For the Left, the cost of spending is never too great. As Harold
Meyerson’s recent Washington Post
column ”How the Golden State Got Tarnished”
shows, the price often includes factual accuracy. Only by
overlooking the fiscal and political facts can he advance his
argument that California is hostage to a minority’s opposition to
the tax increases necessary to “move [it] toward a more
sustainable economic future.”
Meyerson attributes California’s current deficit problems to the
1978 passage of the tax limitation amendment Proposition 13. He
argues this initiative allows a willful minority of conservative
ideologues to prevent the tax increases the fiscal situation, and
the majority of Californians, demand.
Asserting “we must understand the state’s road to insolvency,”
Meyerson incredibly fails to make any mention of the state’s
spending! Since deficits are composed of two parts — revenues
and outlays — it is logical to expect both to be examined. That
would be the route if the truth, rather than a conclusion, were
being sought. Failing to even once reference spending is not akin
to telling half the story; in California’s case it is not telling
any of it.
Looking at state revenues and expenditures in the years following
1978, when Proposition 13 passed overwhelmingly with 70% of
Californians voting and 65% supporting it, we see a very
different story from the one Meyerson tells.

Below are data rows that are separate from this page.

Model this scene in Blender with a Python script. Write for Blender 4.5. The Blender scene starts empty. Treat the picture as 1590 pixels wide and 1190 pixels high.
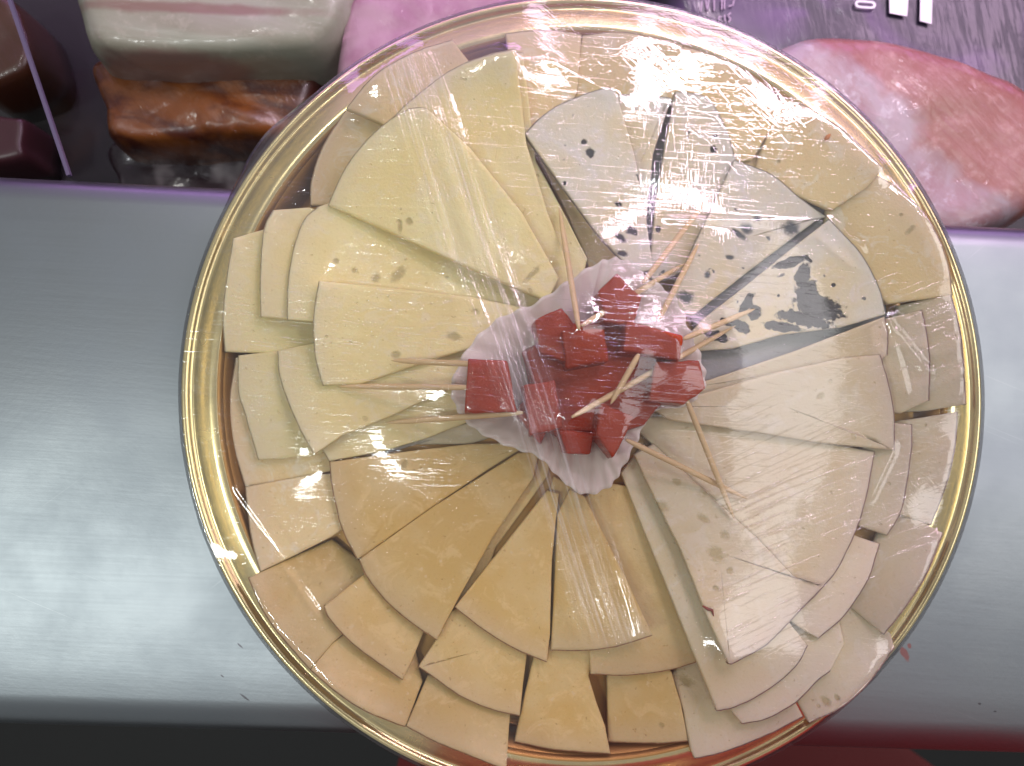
import bpy, bmesh, math, random
import numpy as np
from mathutils import Vector, Matrix, Euler, noise
random.seed(7); np.random.seed(7)
S = bpy.context.scene
COL = S.collection

# ------------------------------------------------------------------ camera
W, H, F = 1590, 1190, 1201.0            # measuring grid of the photograph and its focal length in that grid
CAM_LOC = Vector((-.0398, -.02547, .32313))
CAM_ROT = Euler((.07688, -.03406, .04064), 'XYZ')
cd = bpy.data.cameras.new('camera'); cam = bpy.data.objects.new('camera', cd); COL.objects.link(cam)
cam.location = CAM_LOC; cam.rotation_euler = CAM_ROT
cd.sensor_width = 36; cd.lens = 36 * F / W; cd.clip_start = .01; cd.clip_end = 50
cd.dof.use_dof = True; cd.dof.focus_distance = .302; cd.dof.aperture_fstop = 9
S.camera = cam
CM = np.array(CAM_ROT.to_matrix()); CC = np.array(CAM_LOC)

# ------------------------------------------------------------------ light
S.view_settings.view_transform = 'Standard'; S.view_settings.look = 'None'
S.view_settings.exposure = 0.22; S.view_settings.gamma = 1
S.cycles.transparent_max_bounces = 24; S.cycles.max_bounces = 10
S.cycles.sample_clamp_indirect = 4
w = bpy.data.worlds.new('World'); S.world = w; w.use_nodes = True
w.node_tree.nodes['Background'].inputs[0].default_value = (.96, .98, 1, 1)
w.node_tree.nodes['Background'].inputs[1].default_value = .27

def area(name, loc, target, sx, sy, power, col, shape='RECTANGLE'):
    l = bpy.data.lights.new(name, 'AREA'); l.shape = shape; l.size = sx; l.size_y = sy
    l.energy = power; l.color = col
    o = bpy.data.objects.new(name, l); COL.objects.link(o); o.location = loc
    d = Vector(target) - Vector(loc)
    o.rotation_euler = d.to_track_quat('-Z', 'Y').to_euler()
    return o
area('case_tube_light', (.23, .445, .58), (.0, .02, 0), .40, .035, 2.1, (1, .76, .94))
area('case_tube_light_back', (.45, .74, .58), (.0, .05, 0), 1.2, .08, 2.8, (1, .68, .94))
area('case_strip_light', (.10, .43, .02), (.10, .08, -.02), 1.0, .05, .55, (.78, .36, 1))
area('case_back_fill', (.15, .95, .58), (.15, .0, .40), 1.7, .9, 2.2, (.78, .42, 1))  # unseen panel added for the purple glow on the rolled edge and film
area('ceiling_tube_light', (-1.38, -.46, 2.0), (-.1, 0, 0), .34, .14, 7.5, (.95, 1, .97))
area('ceiling_panel_light', (1.55, .25, 2.0), (.1, 0, 0), 1.2, 1.1, 12, (1, .98, .99))
area('spot_light_one', (-.47, .87, 2.0), (0, 0, 0), .034, .034, 2.2, (1, .98, .93), 'DISK')
area('spot_light_two', (.71, 1.18, 2.0), (0, 0, 0), .04, .04, 1.6, (.9, .97, 1), 'DISK')
area('spot_light_three', (-.60, -.54, 2.0), (0, 0, 0), .30, .08, 4.0, (.96, 1, 1))

# ------------------------------------------------------------------ measuring helpers
def ray(px, py):
    return CM @ np.array([(px - W / 2) / F, -(py - H / 2) / F, -1.0])
def at(px, py, z):                       # point of a real plane of height z seen at a place of the photograph
    d = ray(px, py); t = (z - CC[2]) / d[2]
    return CC + d * t
def on_plane(px, py, pl):                # plane z = a x + b y + c
    d = ray(px, py); a, b, c = pl
    t = (a * CC[0] + b * CC[1] + c - CC[2]) / (d[2] - a * d[0] - b * d[1])
    return CC + d * t
def to_px(P):
    q = (P - CC) @ CM
    return np.stack([W / 2 - q[..., 0] / q[..., 2] * F, H / 2 + q[..., 1] / q[..., 2] * F], -1)

def tag(o, label=None, cat=None, group=None, kind=None):
    if label: o['label'] = label
    if cat: o['category'] = cat
    if group: o['group'] = group
    if kind: o['kind'] = kind
    return o
def mesh_obj(name, verts, faces, mat, parent=None, smooth=True):
    me = bpy.data.meshes.new(name); me.from_pydata([tuple(v) for v in verts], [], faces); me.update()
    if smooth: me.polygons.foreach_set('use_smooth', [True] * len(me.polygons))
    o = bpy.data.objects.new(name, me); COL.objects.link(o)
    if mat: me.materials.append(mat)
    if parent: o.parent = parent
    return o
def empty(name, loc):
    o = bpy.data.objects.new(name, None); COL.objects.link(o); o.location = loc; o.empty_display_size = .01
    return o
def resample(poly, step):
    out = []; P = [np.array(p, float) for p in poly]
    for i in range(len(P)):
        a, b = P[i], P[(i + 1) % len(P)]
        n = max(1, int(np.hypot(*(b - a)[:2]) / step))
        for k in range(n): out.append(a + (b - a) * k / n)
    return np.array(out)
def smooth_arc(pts, n=4):                # Catmull-Rom through measured points
    P = [np.array(p, float) for p in pts]
    if len(P) < 3: return P
    P = [2 * P[0] - P[1]] + P + [2 * P[-1] - P[-2]]; out = []
    for i in range(1, len(P) - 2):
        p0, p1, p2, p3 = P[i - 1:i + 3]
        for k in range(n):
            t = k / n
            out.append(.5 * ((2 * p1) + (p2 - p0) * t + (2 * p0 - 5 * p1 + 4 * p2 - p3) * t * t + (3 * p1 - p0 - 3 * p2 + p3) * t ** 3))
    out.append(P[-2]); return out

# ------------------------------------------------------------------ materials
class NT:
    def __init__(s, name):
        s.m = bpy.data.materials.new(name); s.m.use_nodes = True; s.t = s.m.node_tree; s.n = s.t.nodes
        s.bsdf = s.n['Principled BSDF']; s.out = s.n['Material Output']
        s.tc = s.n.new('ShaderNodeTexCoord'); s.co = s.tc.outputs['Object']
    def new(s, t, **k):
        x = s.n.new(t)
        for a, b in k.items(): setattr(x, a, b)
        return x
    def link(s, a, b): s.t.links.new(a, b)
    def put(s, sock, v):
        if isinstance(v, bpy.types.NodeSocket): s.link(v, sock)
        else: sock.default_value = v
    def noise(s, scale, detail=4, rough=.55, co=None, dist=0, kind=None):
        x = s.new('ShaderNodeTexNoise'); s.link(co or s.co, x.inputs['Vector'])
        if kind: x.noise_type = kind
        x.inputs['Scale'].default_value = scale; x.inputs['Detail'].default_value = detail
        x.inputs['Roughness'].default_value = rough; x.inputs['Distortion'].default_value = dist
        return x.outputs[0]
    def mapping(s, scale=(1, 1, 1), rot=0, loc=(0, 0, 0)):
        r = s.new('ShaderNodeMapping'); r.inputs['Rotation'].default_value = (0, 0, rot); r.inputs['Location'].default_value = loc; s.link(s.co, r.inputs[0])
        x = s.new('ShaderNodeMapping'); x.inputs['Scale'].default_value = scale; s.link(r.outputs[0], x.inputs[0])
        return x.outputs[0]
    def math(s, op, a, b=0.0, c=None, clamp=False):
        x = s.new('ShaderNodeMath', operation=op, use_clamp=clamp); s.put(x.inputs[0], a); s.put(x.inputs[1], b)
        if c is not None: s.put(x.inputs[2], c)
        return x.outputs[0]
    def ramp(s, v, a, b, lo=0.0, hi=1.0):
        x = s.new('ShaderNodeMapRange', interpolation_type='SMOOTHSTEP'); s.put(x.inputs[0], v)
        for i, q in zip((1, 2, 3, 4), (a, b, lo, hi)): x.inputs[i].default_value = q
        return x.outputs[0]
    def mix(s, f, a, b):
        x = s.new('ShaderNodeMix', data_type='RGBA'); s.put(x.inputs[0], f)
        for i, v in ((6, a), (7, b)):
            if isinstance(v, (tuple, list)): v = (*v[:3], 1)
            s.put(x.inputs[i], v)
        return x.outputs[2]
    def bump(s, hgt, strength, dist=.001, prev=None):
        x = s.new('ShaderNodeBump'); s.put(x.inputs['Strength'], strength); x.inputs['Distance'].default_value = dist
        s.link(hgt, x.inputs['Height'])
        if prev: s.link(prev, x.inputs['Normal'])
        return x.outputs[0]
    def attr(s, name):
        x = s.new('ShaderNodeAttribute'); x.attribute_name = name; return x.outputs['Fac']
    def spots(s, lst, warp=.75, wscale=450, soft=.35):       # stains / holes with a shape of their own, at given places of the object
        n = s.new('ShaderNodeTexNoise'); s.link(s.co, n.inputs['Vector']); n.inputs['Scale'].default_value = wscale; n.inputs['Detail'].default_value = 3
        tot = None
        for (x, y, rx, ry, ang) in lst:
            mp = s.new('ShaderNodeMapping'); mp.vector_type = 'TEXTURE'
            mp.inputs['Location'].default_value = (x, y, 0); mp.inputs['Rotation'].default_value = (0, 0, ang); mp.inputs['Scale'].default_value = (rx, ry, 1e3)
            s.link(s.co, mp.inputs[0])
            L = s.new('ShaderNodeVectorMath', operation='LENGTH'); s.link(mp.outputs[0], L.inputs[0])
            d = s.math('ADD', L.outputs['Value'], s.math('MULTIPLY', s.math('SUBTRACT', n.outputs[0], .5), warp * 2))
            k = s.ramp(d, 1 - soft, 1 + soft, 1, 0)
            tot = k if tot is None else s.math('MAXIMUM', tot, k)
        return tot
    def set(s, **k):
        names = dict(color='Base Color', rough='Roughness', metal='Metallic', normal='Normal', sss='Subsurface Weight', coat='Coat Weight', coatr='Coat Roughness', coatn='Coat Normal', spec='Specular IOR Level', trans='Transmission Weight', ior='IOR', alpha='Alpha')
        for a, v in k.items():
            if isinstance(v, tuple) and len(v) == 3: v = (*v, 1)
            s.put(s.bsdf.inputs[names[a]], v)
        return s
def subsurf(t, wgt, rad, sc):
    t.bsdf.inputs['Subsurface Weight'].default_value = wgt; t.bsdf.inputs['Subsurface Radius'].default_value = rad; t.bsdf.inputs['Subsurface Scale'].default_value = sc

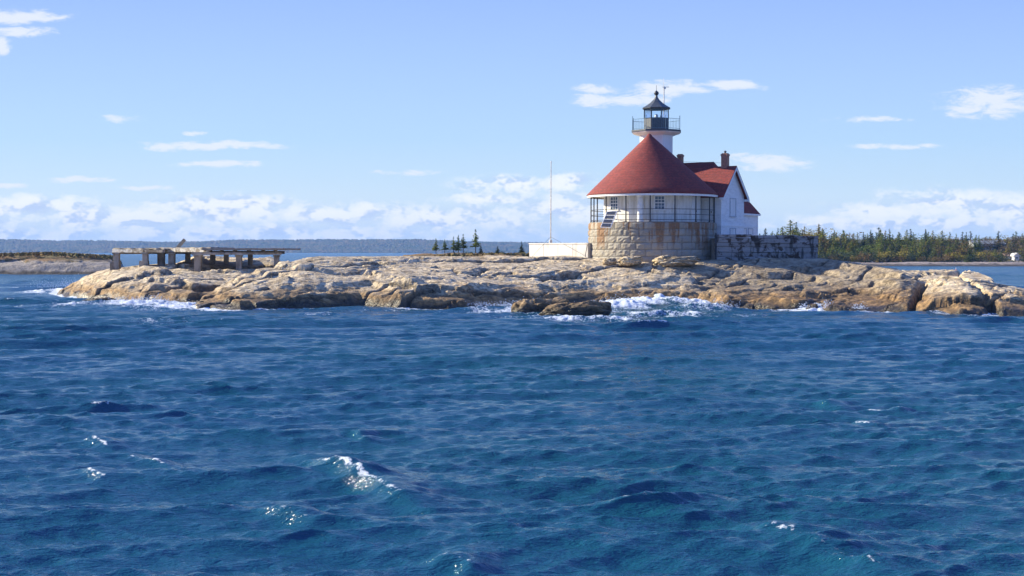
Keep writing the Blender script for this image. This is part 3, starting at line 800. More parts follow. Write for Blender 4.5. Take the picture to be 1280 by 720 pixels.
# tower
TWY = 130.3; TC = at(820.3, 200, TWY); TCx, TCy = TC.x, TC.y
zd = at(820, 166.5, TWY).z            # gallery deck underside
A8 = R(22.5)-R(7)
RT = 1.62
MB().lathe((TCx, TCy, 0), [(RT, 9.5), (RT, zd)], 8, A8).build('tower', M_white, LH)
zg = at(820, 163, TWY).z
MB().lathe((TCx, TCy, 0), [(RT+.0, zd-.28), (RT+0.12, zd-.22), (2.32, zd-.03), (2.36, zd+.02), (2.36, zd+.06), (0.5, zd+.06)], 8, A8).build('gallery_soffit', M_white, LH)
MB().lathe((TCx, TCy, 0), [(2.2, zd+.055), (2.42, zd+.06), (2.44, zd+.10), (2.44, zd+.20), (2.40, zd+.23), (.5, zd+.23)], 8, A8).build('gallery_deck', M_lant, LH)
zf = zd+.23
def oct_pt(i, r, z): a = A8+i*math.pi/4; return Vector((TCx+r*math.cos(a), TCy+r*math.sin(a), z))
for i in range(8):
    p = oct_pt(i, 2.33, zf)
    MB().tube(p, p+Vector((0, 0, 1.18)), .028, .022, 6).lathe(p+Vector((0, 0, 1.18)), [(.005, 0), (.045, .03), (.045, .06), (.005, .1)], 6).build('gallery_post', M_blue, LH)
rl = MB()
for z in (.10, .98):
    rl.path([oct_pt(i, 2.33, zf+z) for i in range(9)], .018, 6)
for i in range(8):
    a, b = oct_pt(i, 2.33, zf), oct_pt(i+1, 2.33, zf)
    for q in range(1, 9):
        p = a.lerp(b, q/9); rl.tube(p+Vector((0, 0, .1)), p+Vector((0, 0, .98)), .009, n=4)
rl.build('gallery_rail', M_blue, LH)
RL = 1.22; zl1 = at(820, 149, TWY).z; zl2 = at(820, 136, TWY).z; zr = at(820, 119.5, TWY).z
MB().lathe((TCx, TCy, 0), [(RL, zf), (RL, zl1), (RL-.2, zl1+.01)], 8, A8).build('lantern_base', M_lant, LH)
lan = MB()
for i in range(8):
    p = oct_pt(i, RL-.02, zl1); lan.tube(p, Vector((p.x, p.y, zl2)), .035, n=6)
lan.path([oct_pt(i, RL-.02, zl1+.03) for i in range(9)], .045, 6).path([oct_pt(i, RL-.02, zl2-.03) for i in range(9)], .05, 6)
lant = lan.build('lantern', M_lant, LH)
for i in range(8):
    a, b = oct_pt(i, RL-.03, 0), oct_pt(i+1, RL-.03, 0)
    MB().quad((a.x, a.y, zl1+.05), (b.x, b.y, zl1+.05), (b.x, b.y, zl2-.05), (a.x, a.y, zl2-.05)).build('pane', M_glass, lant)
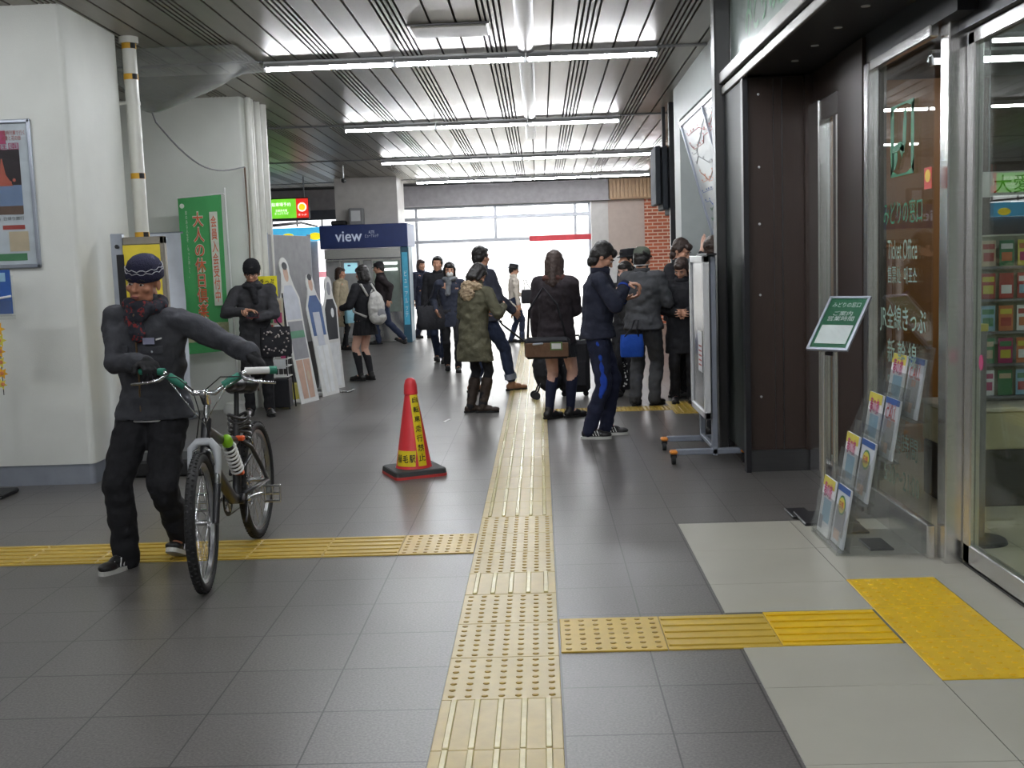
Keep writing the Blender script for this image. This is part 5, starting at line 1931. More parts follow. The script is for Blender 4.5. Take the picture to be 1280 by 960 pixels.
def tote(label, loc, yaw, w_, h_, d_, mat, strap_to=None, cat='bag', name='tote_bag', fleck=None, strap_mat=None, nfleck=34):
    o = thing(name, label, cat, loc, yaw)
    b = MB()
    rs = []
    for z, k, kd in ((0, .92, .9), (h_ * .08, 1.0, 1.0), (h_ * .5, 1.02, 1.1), (h_ * .9, .95, .6), (h_, .93, .35)):
        rs.append([V((w_ / 2 * k * (abs(math.cos(a)) ** .5) * (1 if math.cos(a) > 0 else -1), d_ / 2 * kd * (abs(math.sin(a)) ** .6) * (1 if math.sin(a) > 0 else -1), z)) for a in [2 * PI * i / 28 for i in range(28)]])
    b.rings(rs)
    b.build('bag_body', mat, o, True, 50)
    if fleck:
        fb = MB()
        rnd_ = random.Random(5)
        for i in range(nfleck):
            x_, z_ = (rnd_.random() - .5) * w_ * .8, (.08 + rnd_.random() * .8) * h_
            for sy in (-1, 1):
                r_ = .007 + .006 * rnd_.random()
                fb.ell((x_, sy * d_ * .5 * 1.02, z_), (r_, .012, r_), n=8, k=5)
        fb.build('printed_pattern', fleck, o)
    if strap_to is not None:
        st_ = V(strap_to)
        for sy in (-1, 1):
            MB().tube([V((-w_ * .3, sy * d_ * .2, h_ * .9)), V((-w_ * .22, sy * d_ * .15, h_ * .9)).lerp(st_, .5), st_ + V((-.02, 0, 0)), st_ + V((.02, 0, 0)),
                       V((w_ * .22, sy * d_ * .15, h_ * .9)).lerp(st_, .5), V((w_ * .3, sy * d_ * .2, h_ * .9))], .008, 6).build('handle', strap_mat or mat, o, True)
    return o


tote('black bag printed with small pale figures hanging from the arm of the phone woman', (-2.74, 11.38, .62), R(15), .32, .30, .12, m_blackc, (-.02, 0, .44), fleck=M('fleck_pale', (170, 160, 156), .7))

# ---------------- girl with the white backpack
BL, BYw = (-2.33, 14.65), R(-118)
p = person('schoolgirl in a black jacket and short skirt with a white backpack, seen from behind', BL, BYw, 1.52, head=(R(-10), R(14)),
           arms={1: (V((.17, -.25, 1.02)), (.8, .4, -1)), -1: (V((-.12, -.26, 1.05)), (-.8, .4, -1))},
           feet={1: (.07, -.06, 0, 4), -1: (-.06, .02, 0, -6)}, top=dict(mat=m_blackc, hem=.84, puff=1.08), bottom='skirt', legs=(m_pblack, .64),
           shoes=(m_shoeb, m_soleb, 'plain'), hair=('bob', m_hair), skin=m_skin2, extra={'socks': m_blackc}, seed=11, female=True)
bp = thing('backpack', 'white rucksack with grey trim worn by the schoolgirl', 'backpack', (BL[0], BL[1], 0), BYw)
m_bpk = cloth('backpack_white', (196, 194, 190), bs=40)
b = MB()
b.ell((.02, .215, .96), (.15, .085, .20)).ell((.02, .21, 1.05), (.125, .07, .13)).ell((.02, .235, .84), (.15, .09, .10))
fuse(b, 'pack_body', m_bpk, .008, bp, 2, .010, 12, 3)
b = MB()
for sx in (-.10, .12):
    b.tube([V((sx, .16, 1.12)), V((sx, .06, 1.27)), V((sx, -.06, 1.25)), V((sx * 1.15, -.13, 1.12)), V((sx * 1.2, -.06, .92)), V((sx * 1.2, .14, .85))], .016, 8)
b.tube([V((-.02, .15, 1.13)), V((.02, .16, 1.20)), V((.06, .15, 1.13))], .008, 6)
b.build('strap', m_bpk, bp, True)
b = MB().ell((.02, .295, .88), (.085, .022, .075))
b.build('front_pocket', cloth('backpack_grey', (140, 140, 144)), bp, True)

# ---------------- woman in beige coat and walking man, by the cash machines
p = person('woman in a long beige coat standing by the cash machines', (-3.62, 20.2), R(70), 1.5, head=(R(10), R(4)), top=dict(mat=cloth('coat_beige', (168, 156, 132)), hem=.46, flare=.03, name='coat', puff=1.02),
           feet={1: (.06, .03, 0, 0), -1: (-.06, -.10, 0, 0)}, bottom='trousers', legs=(m_pblack, .7), shoes=(m_shoeb, m_soleb, 'plain'), hair=('bob', m_hairb), seed=12, female=True, vox=.008)
tote('light blue shopping bag held by the woman in the beige coat', (-3.42, 20.0, .50), R(60), .30, .36, .10, cloth('bag_lightblue', (140, 186, 200)), (0, 0, .44), name='shopping_bag')
p = person('man in a dark jacket and cap striding left past the cash machines', (-3.0, 21.3), R(-88), 1.62, lean=R(6), head=(R(0), R(4)),
           arms={1: (V((.22, .12, .86)), (0, 1, 0)), -1: (V((-.2, -.2, .95)), (0, 1, -.3))}, feet={1: (.08, .34, .05, 0, -28), -1: (-.06, -.14, 0, 0)}, drop=.035,
           top=dict(mat=cloth('jacket_dark_brown', (50, 44, 46)), hem=.84, puff=1.1), bottom='trousers', legs=(m_jean, 1.0), shoes=(m_shoeb, m_soleb, 'plain'), hair=('short', m_hair), headwear=('cap', m_blackc), seed=13, vox=.008)

# ---------------- masked woman and the person behind
p = person('woman with a white face mask and dark coat walking towards the viewer', (-1.25, 15.5), R(6), 1.52, head=(0, R(5)), arms={-1: (V((-.22, -.08, .92)), (-.5, 1, -.3))},
           feet={1: (.07, -.12, 0, 0), -1: (-.08, .12, .02, 0, -12)}, top=dict(mat=cloth('coat_blueblack', (52, 56, 70)), hem=.66, name='coat'), bottom='trousers', legs=(m_pblack, .9), shoes=(m_shoeb, m_soleb, 'plain'),
           hair=('bob', m_hair), face=True, seed=14, female=True, vox=.007)
mk = MB().ell(p['HP'](0, -.076, -.052), (.050, .038, .042), p['Rh'])
mk.xf(p['S']).build('face_mask', m_wht, p['root'], True)
sf = MB()
for k in range(12):
    a, a2 = 2 * PI * k / 12, 2 * PI * (k + 1) / 12
    sf.caps(p['U']((.078 * math.cos(a), -.01 + .078 * math.sin(a), 1.36)), p['U']((.078 * math.cos(a2), -.01 + .078 * math.sin(a2), 1.36)), .038, .038, 8)
sf.caps(p['U']((-.02, -.09, 1.35)), p['U']((-.04, -.13, 1.15)), .045, .04)
sf.xf(p['S'])
fuse(sf, 'scarf', cloth('scarf_grey', (112, 116, 120), var=.3), .008, p['root'], 2, .008, 18, 8)
tote('large black shoulder bag at the side of the masked woman', (-1.52, 15.45, .60), R(10), .40, .33, .20, m_blackc, (.10, 0, .62), name='shoulder_bag')
p = person('person in dark clothes walking close behind the masked woman', (-1.55, 17.0), R(-5), 1.62, feet={1: (.07, -.12, 0, 0), -1: (-.08, .14, .02, 0, -12)}, top=dict(mat=m_blackc, hem=.76, puff=1.1), bottom='trousers',
           legs=(m_jean, 1.0), shoes=(m_shoeb, m_soleb, 'plain'), hair=('short', m_hair), seed=15, vox=.009)
p = person('person in dark blue at the left edge of the bright exit', (-2.42, 22.8), R(40), 1.6, feet={1: (.07, -.1, 0, 0), -1: (-.08, .1, 0, 0)}, top=dict(mat=m_navy, hem=.6, name='coat'), bottom='trousers',
           legs=(m_navy, 1.0), shoes=(m_shoeb, m_soleb, 'plain'), hair=('bob', m_hairb), seed=16, vox=.009, female=True)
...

In its 1978/79 budget, California spent $16.1 billion from its
General Fund. In its 2007/8 budget, the year before the current
deficit debacle, California spent $103 billion from the General
Fund. That is a 640% increase over the period. And even this view
of spending is conservative because the General Fund excludes
several other sources of the state’s spending, such as federal
funds, special funds, and bond funds.
Looking at the same period, California revenue increased 680% —
rising from $15.1 billion to $102.6 billion. Meyerson’s argument
that Proposition 13 “reduced revenue” is patently false. Not only
has revenue increased — it has increased in a greater percentage
than spending — but still cannot keep pace.
Of course, maybe California’s performance is not out-of-line,
even if out-of-step with its own fiscal needs. It is worthwhile
to compare its revenue and expenditure growth with some external
yardsticks. Let’s take two: federal performance and GDP growth.
Over the comparable period, 1979 through 2008, federal outlays
increased from $504 billion to $2,978 billion, while federal
revenues increased from $463 billion to $2,524 billion. Those
translate into a spending increase of 590% and revenue increase
of 550%. Over the same time, GDP increased from $2.5 trillion to
$14.2 trillion, a 570% increase.
California’s fiscal growth — both expenditures and revenues —
outpaced the federal government’s and the economy’s. By any
measure, California has spent itself into its current
circumstances. Because of that, Meyerson’s solution that the
problem would be solved by increased taxes is equally wrong.
There is also a fundamental political problem with Meyerson’s
argument that taxes could be raised. He states “raising taxes now
requires a two-thirds vote of the legislature…” The clear
implication is that a minority is dictating fiscal policy to a
large majority and that the state should “eliminate the
two-thirds threshold for enacting taxes [and] …end the process of
ballot-box budgeting through the initiative process…”
Amazingly, Meyerson fails to mention that six referenda on
solutions to the California fiscal mess were voted on just weeks
ago (May 19). California voted down five with at least 63% of
voters opposing. (The only one that did pass, with 74 percent
support, prohibited state lawmakers from raising their salaries
if the state budget was not balanced.) The most significant of
these failures was Proposition 1A. While establishing a state
budget stabilization fund, it also extended three tax increases
— a sales tax, a vehicle license fee, and a personal income tax
increase. Sixty-six percent of voters rejected it. The referenda
again disprove Meyerson’s theorizing.
Both fiscally and politically, Meyerson and the Left’s arguments
are simply unsupported theory that crumples in collision with
reality.
A lack of taxes? These have grown proportionally more than
California’s spending, more than federal revenues, and the
national economy. Still they could not keep up with the head
start California’s spending had.
Needed taxes stopped by an obdurate minority? The recent voter
rejection was overwhelming and bipartisan.
Meyerson’s real problem lies not with taxes, but with facts. And
California’s fiscal problem is with its own spending. A fact its
voters recognize all too well, even if the Left refuses to.